THE REQUEST: The lines to extract run from the first line of the material below to the line containing "PT = t.build('tiled_pillar', 'tile');", both included; leave the pictures behind.

SUPPLIED MATERIAL:
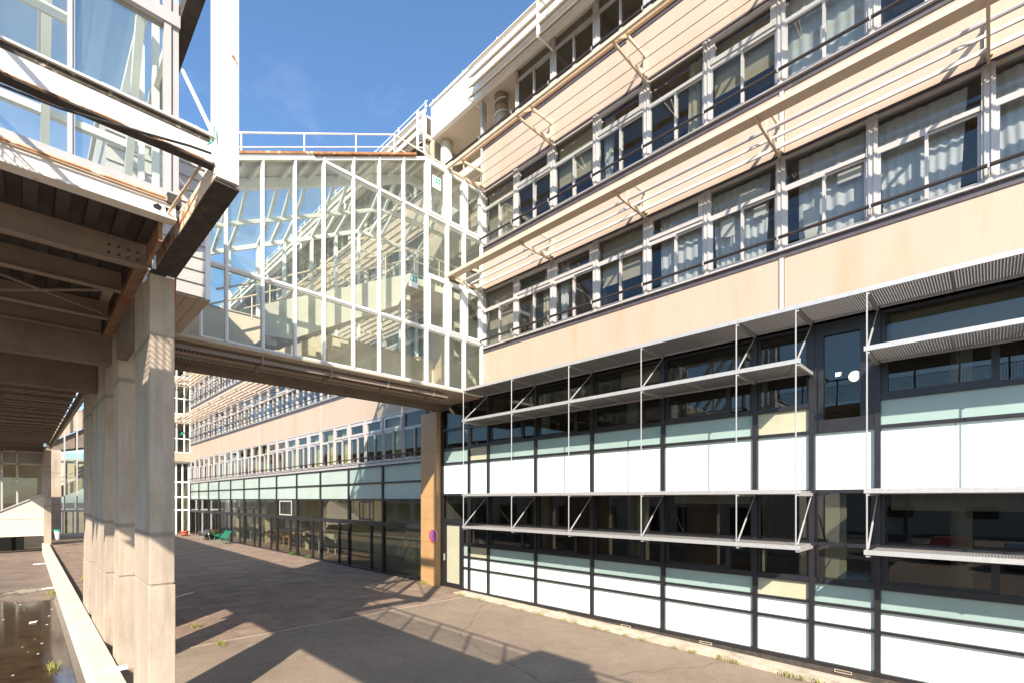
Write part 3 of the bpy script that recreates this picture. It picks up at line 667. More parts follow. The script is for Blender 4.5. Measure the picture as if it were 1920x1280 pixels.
# brown tiled pillar at the near end of the wing
t = MB(); zz = [-.06, .75, 1.6, 2.45, 3.3, 4.15, 5.0, 5.8, 6.44]
for i in range(8):
    t.box(10.74, 11.12, 14.58, 14.90, zz[i] + .004, zz[i + 1] - .004); t.box(10.744, 11.12, 14.908, 15.58, zz[i] + .004, zz[i + 1] - .004)
t.box(10.76, 11.1, 14.6, 15.56, -.05, 6.44)
PT = t.build('tiled_pillar', 'tile'); tag(PT, 'brown tiled pillar carrying the right end of the glazed footbridge', 'pillar')

# white framed stair block closing the far end of the court
B3 = root('stair_block', (9, 54, 0), 'white framed glazed stair block closing the far end of the court', 'building')
ye = FY1 + .1
f = MB()
for x in (10.95, 10.5, 9.9, 9.3, 8.7, 8.1): f.box(x - .05, x + .05, ye - .06, ye + .06, 7.5, 17.5)
for z in (7.52, 8.8, 10.4, 11.1, 12.5, 13.9, 14.5, 16, 17.5): f.box(8.05, 10.9, ye - .05, ye + .05, z - .05, z + .05)
f.build('upper_frame', 'white', B3)
p = MB()
for z0, z1 in ((7.58, 8.74), (8.86, 10.34), (11.16, 12.44), (12.56, 13.84), (14.56, 15.94), (16.06, 17.44)):
    MB().box(8.05, 10.9, ye, ye + .012, z0, z1).build('pane', 'gfar', B3)
for z0, z1 in ((6.7, 7.47), (10.46, 11.04), (13.96, 14.44)): MB().box(8.05, 11, ye - .03, ye + .03, z0, z1).build('spandrel', 'peach', B3)
f = MB(); yl = ye + .5
for x in (10.95, 10.45, 9.95, 9.2, 8.5): f.box(x - .06, x + .06, yl - .06, yl + .06, -.1, 6.69)
for z in (2.2, 3.4, 4.8, 6.6): f.box(8.05, 10.89, yl - .05, yl + .05, z - .07, z + .07)
f.build('lower_frame', 'white', B3)
for z0, z1 in ((0, 2.12), (2.28, 3.32), (3.48, 4.72), (4.88, 6.52)): MB().box(8.05, 10.9, yl, yl + .012, z0, z1).build('pane', 'gfar', B3)
MB().box(8.0, 14, ye + 3, ye + 3.2, -.1, 17.6).box(8, 11.1, ye - .05, ye + 3, 17.6, 17.7).box(11.02, 11.15, ye, ye + 3, 0, 17.6).box(8.0, 8.05, ye, ye + 3, 0, 17.6).build('core_wall', 'room', B3)
for z in (6.6, 10.5): MB().box(8.05, 11, ye + .06, ye + 3, z, z + .09).build('landing', 'dado', B3)
MB().box(10.25, 10.42, ye - .03, ye - .01, 9.2, 9.45).build('exit_sticker', 'green', B3)

# ------------------------------------------------------------------ glazed footbridge
BR = root('glazed_footbridge', (6.9, 13.6, 6.7), 'sloping glazed footbridge with white mullions crossing the court to the peach building', 'footbridge')
YN, YF = 12.3, 15.0
BX = [2.72, 3.22, 3.99, 4.74, 5.47, 6.29, 7.07, 7.86, 8.67, 9.47, 10.16, 10.93]
def T(x): return 10.98 + .5 * (min(x, 8.69) - 3.39) + (0 if x < 8.69 else .02 * (x - 8.69))
def E(x): return 9.85 + .525 * (min(x, 8.0) - 3.55)
f = MB()
for i, x in enumerate(BX):
    hw = .032 if i not in (8, 9, 10) else .045
    f.box(x - hw, x + hw, YN - .06, YN + .06, 6.74, T(x)); f.box(x - .012, x + .012, YN - .08, YN - .0601, 6.75, T(x) - .01)
f.build('mullion_frame', 'white', BR)
for i in range(len(BX) - 1):
    a, c = BX[i] + .04, BX[i + 1] - .04
    if i in (8, 9): a += .01
    if i + 1 in (8, 9, 10): c -= .01
    MB().box(a, c, YN - .05, YN + .05, 8.41, 8.47).box(a, c, YN - .02, YN + .1, 8.375, 8.41).build('transom', 'white', BR)
    MB().bar((a, YN, T(a) - .03), (c, YN, T(c) - .03), .1, .06).build('transom', 'white', BR)
    if a > 5.4: MB().box(a, c, YN - .05, YN + .05, 11.9, 11.97).box(a, c, YN + .0, YN + .1, 11.86, 11.9).build('transom', 'white', BR)
    if i >= 8: MB().box(a, c, YN - .05, YN + .05, 10.05, 10.12).build('transom', 'white', BR)
    MB().box(a, c, YN - .03, YN + .03, 6.745, 6.78).build('transom', 'white', BR)
# casement frames in the last bays
for i in (8, 9, 10):
    a, c = BX[i] + .055, BX[i + 1] - .055
    for z0, z1 in ((8.475, 10.045), (11.975, T(9) - .07)):
        k = MB(); k.box(a, a + .07, YN - .075, YN + .04, z0, z1); k.box(c - .07, c, YN - .075, YN + .04, z0, z1); k.box(a + .07, c - .07, YN - .075, YN + .04, z0, z0 + .07); k.box(a + .07, c - .07, YN - .075, YN + .04, z1 - .07, z1)
        k.build('casement', 'white', BR)
for i in range(len(BX) - 1):
    a, c = BX[i] + .042, BX[i + 1] - .042
    cuts = [6.782, 8.44] + ([10.085] if i >= 8 else []) + ([11.935] if i >= 4 else [])
    for z0, z1 in zip(cuts, cuts[1:]): MB().box(a, c, YN - .005, YN + .005, z0 + .01, z1 - .035).build('pane', 'gbridge', BR)
    MB().poly([(a, YN - .005, cuts[-1] + .035), (c, YN - .005, cuts[-1] + .035), (c, YN - .005, max(T(c) - .06, cuts[-1] + .04)), (a, YN - .005, max(T(a) - .06, cuts[-1] + .04))], (0, .01, 0)).build('pane', 'gbridge', BR)
# far wall: concrete dado, posts, eaves beam
MB().box(2.6, 10.98, YF - .06, YF + .06, 6.74, 8.38).build('dado', 'dado', BR)
MB().box(2.6, 10.98, YF - .09, YF + .09, 8.385, 8.42).build('dado_rail', 'shade_beige', BR)
for i, x in enumerate(BX):
    p = MB().box(x - .04, x + .04, YF - .05, YF + .05, 8.42, E(x) - .05).build('post', 'white', BR)
f = MB()
for a, c in zip(BX, BX[1:]):
    f.bar((a, YF, E(a)), (c, YF, E(c)), .10, .11); f.bar((a, YF - .9, (E(a) * .5 + T(a) * .5) - .22), (c, YF - .9, (E(c) * .5 + T(c) * .5) - .22), .09, .10)
f.build('eaves_beam', 'white', BR)
MB().bar((2.6, 13.3, T(2.6) - .16), (8.7, 13.3, T(8.7) - .16), .14, .24).bar((8.7, 13.3, T(8.7) - .16), (10.98, 13.3, T(10.98) - .16), .14, .24).build('ridge_beam', 'white', BR)
for a, x in enumerate(BX + [3.6, 5.1, 6.7, 8.3]):
    f = MB().bar((x, YF, E(x) + .03), (x, YF - .9, (E(x) + T(x)) / 2 - .17), .07, .09).bar((x, YF - .9, (E(x) + T(x)) / 2 - .17), (x, 13.3, T(x) - .06), .07, .09)
    f.bar((x, 13.3, T(x) - .09), (x, YN + .06, T(x) - .09), .07, .09); f.build('rafter', 'white', BR)
for a, c in zip(BX, BX[1:]):
    b = MB()
    pts = [(a + .04, YF, E(a) + .09), (c - .04, YF, E(c) + .09), (c - .04, YF - .9, (E(c) + T(c)) / 2 - .11), (a + .04, YF - .9, (E(a) + T(a)) / 2 - .11)]
    b.poly(pts, (0, 0, .01)); pts = [(a + .04, YF - .9, (E(a) + T(a)) / 2 - .11), (c - .04, YF - .9, (E(c) + T(c)) / 2 - .11), (c - .04, 13.3, T(c) - .02), (a + .04, 13.3, T(a) - .02)]
    b.poly(pts, (0, 0, .01)); b.build('roof_pane', 'gbridge', BR)
    MB().box(a + .042, c - .042, YF + .0, YF + .01, 8.43, min(E(a), E(c)) - .06).build('pane', 'gbridge', BR)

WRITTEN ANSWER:
Write part 3 of the bpy script that recreates this picture. It picks up at line 667. More parts follow. The script is for Blender 4.5. Measure the picture as if it were 1920x1280 pixels.
# brown tiled pillar at the near end of the wing
t = MB(); zz = [-.06, .75, 1.6, 2.45, 3.3, 4.15, 5.0, 5.8, 6.44]
for i in range(8):
    t.box(10.74, 11.12, 14.58, 14.90, zz[i] + .004, zz[i + 1] - .004); t.box(10.744, 11.12, 14.908, 15.58, zz[i] + .004, zz[i + 1] - .004)
t.box(10.76, 11.1, 14.6, 15.56, -.05, 6.44)
PT = t.build('tiled_pillar', 'tile'); tag(PT, 'brown tiled pillar carrying the right end of the glazed footbridge', 'pillar')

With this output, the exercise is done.